Esas noches de pasión y destrucción

27/01/2016 12:47 Actualizada 12:47
 
Los mejores bares son estrictamente tempraneros y los bares lenchos son escasos, porque la acción siempre ocurre los jueves “de desconocer a la comadre”, todo en la Zona Rosa
Cuánto drama... las noches de Zona Rosa siempre terminan en una destrucción que me dura un par de días.
 
Conozco chicas, intercambio besos, consigo teléfonos que luego pierdo y termino siempre yéndome a la cama a eso de las seis o siete de la mañana, sola, obviamente, cuando no se atraviesa nada en el camino o cuando no me gana la borrachera y termino hablándole a alguna ex, para meterme en su cama mientras escucho a HA-ASH en el camino.
 
Eso sí, nunca voy sola. Organizo a mis amigas y terminamos en algún bar gay acorde a nuestro presupuesto. Cuando estamos con aire de grandes, nos vamos a los que cobran cover. Ilógico, porque están igual de atascados que los que son gratis y la única diferencia es que la cerveza es el doblemente cara, tiene el doble de espuma y te la sirven en un vaso de unicel unos tipos sin playera que ni siquiera te ven a la cara cuando te cobran.
 
Los mejores bares son estrictamente tempraneros y los bares lenchos son escasos, porque la acción siempre ocurre los jueves “de desconocer a la comadre”.
 
Me encanta la Zona Rosa porque es completamente bipolar.

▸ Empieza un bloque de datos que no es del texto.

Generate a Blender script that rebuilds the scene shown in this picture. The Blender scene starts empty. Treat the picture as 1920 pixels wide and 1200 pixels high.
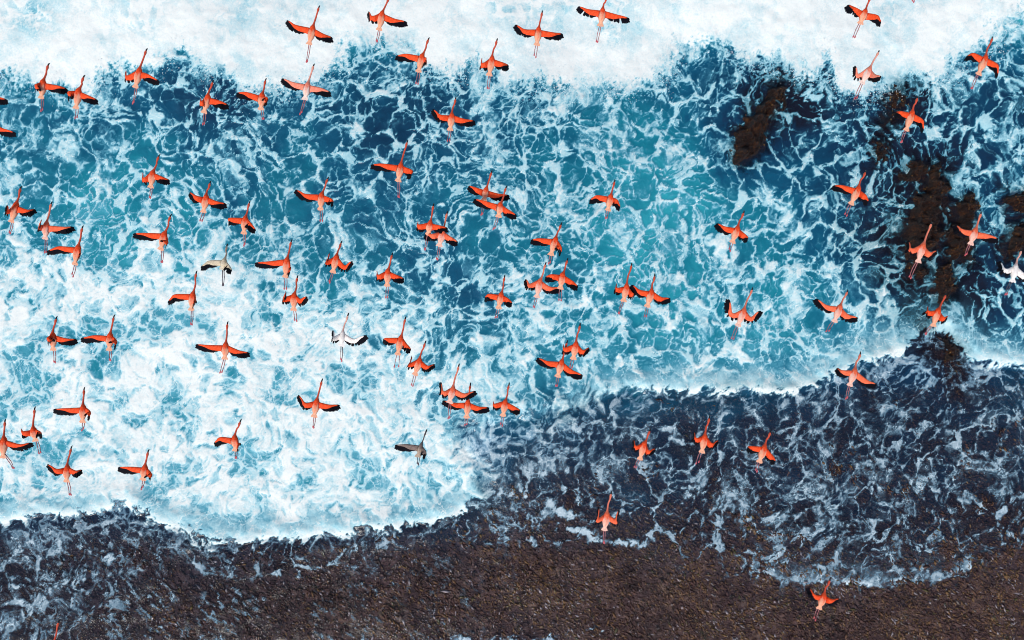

En la calle Génova están las cafeterías que venden todo menos café, los bares de rock con su respectivo ‘cadenero’ de 100 kilos en la entrada y los bares que albergan a una multitud de gente heterosexual.
 
Sólo hace falta dar la vuelta en una esquina para que las luces se conviertan en un arcoíris. 
 
Apenas llegas a los primeros bares y huele a sexo, cerveza y cigarro. No es raro ver una que otra rata deslizándose entre los costales de escombro y las botellas abandonada. 
 
Finalmente, estás en casa. Entre la noche, el humo de cigarro que desprende cada puestecito de metal, las mujeres indígenas que eternamente tratan de vender muñequitas y las niñas que se
pasean con canastas para vender cigarros a las dos de la mañana.
 
Cuando vamos, comenzamos la noche con los bares medio fresas (aunque lo único que tienen de fresa es la entrada). Cobran un cover de entre 50 y 60 pesos. Están atascadísimos los fines de semana. Es como ir a la Purísima, pero pagar por entrar. El litro de cerveza cuesta 100 pesos y un tercio es pura espuma. Los tragos los sirven muchachos fornidos y sin playera, aunque ni siquiera sepan hacer un mojito. 
 
Para cuando se acaba el dinero y comienzan las canciones de Thalía y Jeans cambiamos de locación.
 
Los bares de destrucción están atiborrados. Están tan juntos que prácticamente sales de uno y entraste a otro. Recuerdo que alguna vez vi a una pareja teniendo sexo en la pista. El piso que en un inicio era blanco está lleno de manchas y se te pegan los zapatos al entrar. Siempre he creído que ahí van los que buscan algo fácil (y menor de edad).
 
Aunque la Secretaría de Seguridad Pública está a unos pasos de Amberes, es un secreto a voces que hay bares que funcionan hasta las siete de la mañana. Después de los lugares fresas siguen los de destrucción, pero cuando estos también cierran lo único que queda son los refugios para los que se resisten a la noche. Y si no… siempre está Garibaldi. 
 
Yo tengo cuidado de que en mi destrucción termine en algún Sanborns o Vips de 24 horas, con un café en mano y unas ojeras gigantes, pero a salvo, porque suele pasar que terminas en Ciudad
Azteca (otra vez), con las piernas enredadas en la chica que justo prometiste que no ibas a llamar y después perdida en el tráfico de alguna avenida extraña a las siete de la mañana. Pero claro, eso nunca me pasa a mí.